Отшельник встретил его вначале крайне приветливо, почти как своего – да и вообще от его быстроговоримых, негромких и застенчивых слов шла удивительная горячая влага, меня этот человек сразу взволновал и растопил, я точно бы внутренно «потек». Он конфузливо сидел на табуретке, не зная, куда девать большие руки, как быть с ногами, и вполголоса, скороговоркой подавал краткие реплики юноше нашему, переводчику. Юноша с тою же невозмутимостью, как в лодке на море, небыстро переводил.
Вот приблизительный отрывок разговора:
Доктор. – Мне нравятся монастырские службы. Но можно быть монахом и устроить себе удобную жизнь, улучшить хозяйство, завести прочную торговлю.
Отшельник. – Это нас не интересует.
Доктор. – Жизнь есть жизнь. Она имеет свои законы. Я понимаю, что на этих голых скалах ничего не вырастишь. Но кто живет в монастырях, имея леса, виноградники, оливки…
Отшельник (с улыбкой). – В миру помещики… мало ли как разделывают… заводы ставят, фабрики, торгуют…

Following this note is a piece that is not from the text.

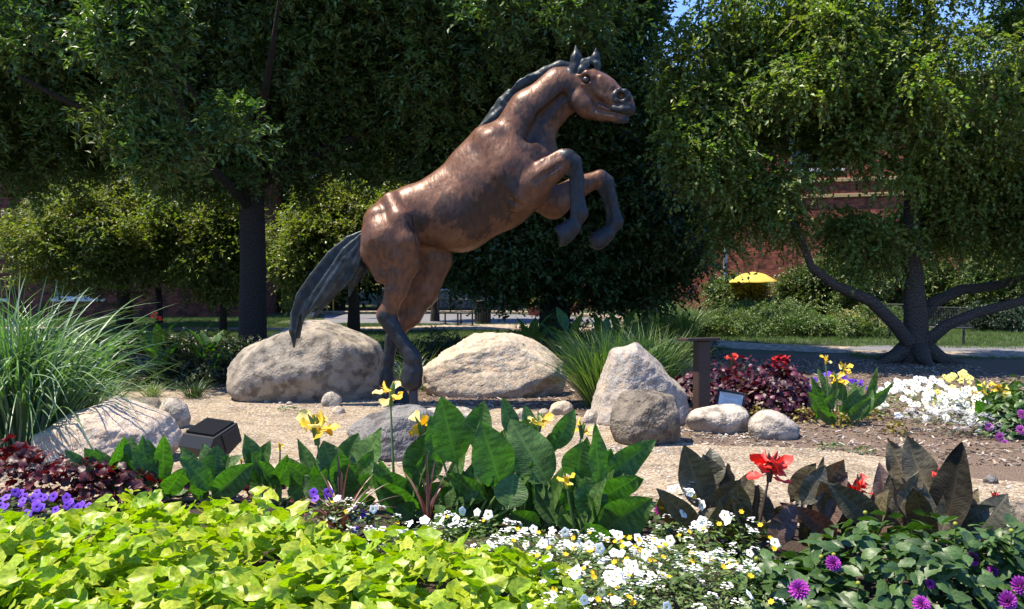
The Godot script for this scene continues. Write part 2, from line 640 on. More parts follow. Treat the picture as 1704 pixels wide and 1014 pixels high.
# sculptor's units -> metres; the horse is narrower than deep; a light unevenness of the cast metal
func cast(g: Geo, patina: Callable, rough := 0.5) -> ArrayMesh:
	var n1 := noise(FastNoiseLite.TYPE_SIMPLEX, 0.05, 2, 5)
	var used := {}
	var out := Geo.new()
	for i in g.ix:
		if not used.has(i):
			var p := g.v[i]
			p += Vector3(n1.get_noise_3dv(p), n1.get_noise_3dv(p + Vector3(90, 0, 0)), n1.get_noise_3dv(p + Vector3(0, 90, 0))) * rough
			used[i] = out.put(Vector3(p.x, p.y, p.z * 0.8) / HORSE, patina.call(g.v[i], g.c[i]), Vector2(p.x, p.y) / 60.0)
		out.ix.append(used[i])
	return out.mesh()

func strands(list: Array, extra: int, s: int) -> Array:
	var b := []
	var r := RandomNumberGenerator.new()
	r.seed = s
	for path in list:
		chain(b, path, 4.0, 0)
		for e in extra:                                 # finer ridges of hair along each lock
			var fine := []
			var a := r.randf_range(0, TAU)
			for j in path:
				var o: float = j[3] * 0.92
				fine.append([j[0] + cos(a) * o, j[1] + sin(a) * o * 0.8, j[2] + sin(a * 1.7 + 1.0) * o, maxf(j[3] * 0.22, 0.8)])
				a += r.randf_range(-0.25, 0.25)
			chain(b, fine, 1.6, 1)
	return b

func build_horse() -> void:
	var root := thing("horse_statue", "larger than life bronze horse leaping up on its hind legs between boulders", "statue", Vector3(-1.559, -0.001, -10.9) * Vector3(1, 0, 1))
	var hide := noise(FastNoiseLite.TYPE_SIMPLEX, 0.011, 4, 11)
	var fine := noise(FastNoiseLite.TYPE_SIMPLEX, 0.06, 3, 12)
	var rust := Color(0.142, 0.070, 0.042)
	var umber := Color(0.085, 0.050, 0.038)
	var steel := Color(0.030, 0.033, 0.037)
	var dark_patches := []
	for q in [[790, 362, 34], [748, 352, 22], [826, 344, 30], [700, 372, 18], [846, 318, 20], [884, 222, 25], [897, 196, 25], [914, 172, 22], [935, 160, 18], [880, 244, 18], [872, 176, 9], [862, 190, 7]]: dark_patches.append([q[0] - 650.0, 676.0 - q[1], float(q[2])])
	var patina := func(p: Vector3, c: Color) -> Color:
		var limb := clampf(c.g, 0, 1)
		var lip := clampf(c.b, 0, 1)
		var a := hide.get_noise_3d(p.x, p.y * 1.4, p.z) + 0.22 * fine.get_noise_3dv(p)
		var col := rust.lerp(umber, 0.75 * smoothstep(0.05, 0.6, a))
		# darker patches with ragged edges: under the ribs, along the gullet, behind the elbow
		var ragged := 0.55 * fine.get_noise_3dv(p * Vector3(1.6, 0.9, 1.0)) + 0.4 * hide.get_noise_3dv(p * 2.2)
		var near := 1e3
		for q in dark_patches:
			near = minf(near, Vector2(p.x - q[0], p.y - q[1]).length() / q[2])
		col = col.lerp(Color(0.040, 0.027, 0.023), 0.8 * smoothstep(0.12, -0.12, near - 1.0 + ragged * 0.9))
		var s := limb + lip + 0.22 * fine.get_noise_3dv(p * 0.6)
		col = col.lerp(steel, smoothstep(0.35, 0.75, s))
		var wear := fine.get_noise_3dv(p * 1.7 + Vector3(40, 0, 0))
		return col * (1.0 + 0.18 * wear)
	var palette := [Color(1, 0, 0), Color(0, 1, 0), Color(0, 0, 1)]
	var bones := horse_bones()
	var seam := func(p: Vector3) -> bool: return p.x > 296.0 and p.y > 466.0
	var skin := sculpt(bones, 2.4, palette, func(p): return not (p.x > 298.5 and p.y > 468.5))
	var head_bones := []
	for b in bones:
		if maxf(b[0].x + b[2], b[1].x + b[3]) > 275 and maxf(b[0].y + b[2], b[1].y + b[3]) > 440: head_bones.append(b)
	var head := sculpt(head_bones, 1.3, palette, seam)
	var base := skin.v.size()
	skin.v.append_array(head.v)
	skin.c.append_array(head.c)
	skin.uv.append_array(head.uv)
	for i in head.ix: skin.ix.append(i + base)
	var metal := mat(Color.WHITE, 0.46, true)
	metal.metallic = 0.2
	metal.metallic_specular = 0.34
	metal.clearcoat_enabled = true
	metal.clearcoat = 0.06
	metal.clearcoat_roughness = 0.22
	tri(metal, 0.9, false)
	metal.uv1_scale = Vector3(1.5, 0.8, 1.5)
	metal.roughness_texture = noise_tex(noise(FastNoiseLite.TYPE_SIMPLEX, 0.012, 5, 3), 512, [[0.0, Color(0.75, 0.75, 0.75)], [0.5, Color(1, 1, 1)], [1.0, Color(0.85, 0.85, 0.85)]])
	relief(metal, noise_tex(noise(FastNoiseLite.TYPE_SIMPLEX, 0.02, 4, 8), 512), 0.3)
	metal.albedo_texture = noise_tex(noise(FastNoiseLite.TYPE_SIMPLEX, 0.012, 4, 21), 512, [[0.2, Color(0.86, 0.85, 0.85)], [0.6, Color(1, 1, 1)], [0.8, Color(1.0, 0.96, 0.93)]])
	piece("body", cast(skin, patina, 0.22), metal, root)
	var hair := func(p: Vector3, c: Color) -> Color:
		var w := fine.get_noise_3dv(p * 0.8)
		return Color(0.020, 0.025, 0.028).lerp(Color(0.060, 0.078, 0.082), clampf(c.g * 0.8 + w * 0.7, 0, 1))
	var mane := [
		[[954, 116, 0, 9], [932, 114, 2, 10], [908, 124, 2, 10], [886, 134, 0, 8.5], [866, 148, -2, 5]],
		[[938, 128, -4, 9], [908, 138, -6, 10], [882, 152, -6, 10], [860, 170, -6, 8], [838, 186, -6, 7], [818, 202, -4, 4]],
		[[905, 132, 2, 8], [882, 136, 4, 8], [866, 144, 4, 6], [850, 158, 0, 3]],
		[[876, 150, -4, 9], [856, 162, -6, 9], [842, 172, -6, 6], [832, 184, -6, 3]],
		[[866, 168, -2, 8], [842, 182, -4, 8], [822, 198, -4, 7], [800, 213, -2, 4]],
		[[850, 156, -8, 8], [836, 170, -10, 8], [822, 186, -10, 6], [804, 206, -8, 3]],
		[[876, 140, 4, 5], [868, 139, 5, 4], [884, 142, 7, 1.2]], [[846, 162, 0, 4], [837, 172, 2, 3.5], [845, 176, 4, 1]],
	]
	var hair_metal: StandardMaterial3D = metal.duplicate()
	hair_metal.roughness = 0.5
	piece("mane", cast(sculpt(strands(mane, 5, 4), 1.7, palette), hair, 0.3), hair_metal, root)
	var fore := [
		[hd(962, 112, 6, 8), hd(974, 108, 10, 7), hd(972, 120, 16, 6), hd(963, 136, 21, 2)], [hd(966, 106, 4, 7), hd(984, 103, 4, 6), hd(995, 109, 4, 5), hd(993, 124, 6, 1.5)],
		[hd(968, 110, 8, 6), hd(978, 112, 12, 5), hd(974, 126, 18, 2)], [hd(962, 112, -4, 7), hd(980, 108, -6, 6), hd(990, 116, -8, 2)],
	]
	piece("forelock", cast(sculpt(strands(fore, 3, 9), 1.3, palette), hair, 0.2), hair_metal, root)
	var tail := [
		[[614, 392, 0, 12], [586, 406, 2, 14], [558, 430, 4, 14], [530, 466, 4, 14], [506, 496, 4, 12], [493, 522, 4, 8], [489, 550, 4, 6.5], [490, 577, 4, 1.5]],
		[[612, 398, 8, 12], [584, 424, 10, 14], [557, 460, 10, 13], [532, 492, 8, 11], [514, 514, 8, 7], [504, 533, 8, 1.5]],
		[[612, 404, 8, 12], [592, 438, 12, 13], [568, 470, 10, 10], [548, 496, 10, 7], [526, 527, 12, 1.5]],
		[[614, 410, 4, 12], [602, 442, 8, 11], [590, 466, 8, 8], [583, 492, 6, 1.5]],
		[[616, 414, 0, 8], [608, 442, 2, 8], [602, 469, 2, 1.5]],
		[[610, 396, -8, 11], [572, 424, -10, 13], [540, 460, -8, 13], [512, 492, -6, 10], [500, 524, -4, 7], [497, 562, -2, 1.5]],
		[[610, 406, -8, 12], [586, 444, -10, 13], [562, 474, -8, 10], [546, 490, -6, 3]],
		[[604, 402, 14, 5], [578, 432, 20, 6], [556, 466, 20, 6], [534, 498, 18, 4], [520, 515, 16, 1.2]],
		[[606, 408, 16, 5], [596, 440, 21, 6], [584, 464, 19, 5], [570, 482, 16, 1.2]],
	]
	piece("tail", cast(sculpt(strands(tail, 7, 6), 1.9, palette), hair, 0.3), hair_metal, root)
	for s in [1.0, -1.0]:
		var e = hd(980.5, 137, 21.2 * s, 0)
		var ball := SphereMesh.new()
		ball.radius = 5.6 / HORSE
		ball.height = 11.2 / HORSE
		var o := piece("eye", ball, mat(lin(0.03, 0.03, 0.03), 0.4), root)
		o.position = hv(e[0], e[1], e[2]) * Vector3(1, 1, 0.8) / HORSE
	var post := Geo.new()
	var q := func(u, v, w): return hv(u, v, w) * Vector3(1, 1, 0.8) / HORSE
	post.tube([q.call(692, 640, 48), q.call(693, 664, 48), q.call(695, 672, 48), q.call(697, 682, 48)], [0.058, 0.056, 0.085, 0.17], 14)
	piece("support_post", post.mesh(), mat(lin(0.025, 0.025, 0.027), 0.45), root)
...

Доктор. – В этой стране можно превосходно жить. Можно было бы пригласить инженеров, агрономов, проложить дороги.
Отшельник (грустно и быстро). – А нам бы только от всего этого уйти.
Доктор. – Вы должны пропагандировать свои монастыри в Америке.
Отшельник. – Мы должны вечно стоять пред Богом и в смирении молиться.
Доктор. – У католиков существует пропаганда. Я недавно видел фильм, где показана жизнь католического монастыря.
Отшельник. – А нам нечего показывать. Мы считаем себя последними из людей… что уж там показывать. Нет, нам показывать нечего… Молимся как бы душу спасти.
Доктор. – Если правильно поставить пропаганду в Америке, оттуда можно получить хорошие средства.
Отшельник (тихо и быстро). – От чего и избави нас, Господи.
О судьбе России.
Отшельник. – …Потому и рухнула, что больно много греха накопила.
Доктор. – Запад, не менее грешен, но не рухнул и не потерпел такого бедствия. Россия сама виновата, что не справилась.
Отшельник. – Значит, ей было так положено.
Доктор. – Как же положено, за что же Бог сильнее покарал ее, чем другие страны.
Отшельник (мягко и взволнованно). – Потому что возлюбил больше. И больше послал несчастий. Чтобы дать нам скорее опомниться. И покаяться. Кого возлюблю, с того и взыщу, и тому особенный дам путь, ни на чей не похожий…
Кажется, это была высшая точка разговора. Отшельник воодушевился, тихая горячность его стала как бы сверкающей, как бы электрические искры сыпались из него. Он быстро, почти нервно стал говорить, что хотя Россия многое пережила, перестрадала, многое из земных богатств разорено, но в общем от всего этого она выигрывает.
Доктор. – Как выигрывает?
Отшельник. – Другого богатства много за эта время дано. А мученики? Это не богатство? Убиенные, истерзанные? Митрополита Вениамина знаете?[306]
И опять стал доказывать, что мученичество России – знак большой к ней милости, что раньше настоящего мученичества за веру у нас не было, если не считать единичных случаев, а теперь впервые дан крест исповедничества.
Но на этой высоте беседа не удержалась. Молнии сдержанного раздражения, разочарования в человеке, которого по письмам он считал почти своим, выступали у отшельника все яснее.
Доктор упрямо, грубовато продолжал свое. Отшельник, видимо, охлаждался и уходил. Так, вероятно, угасал и спор Толстого с надоедным посетителем. Когда доктор дошел до того, что надо техническими и химическими средствами уничтожать большевиков, отшельник вовсе замолк.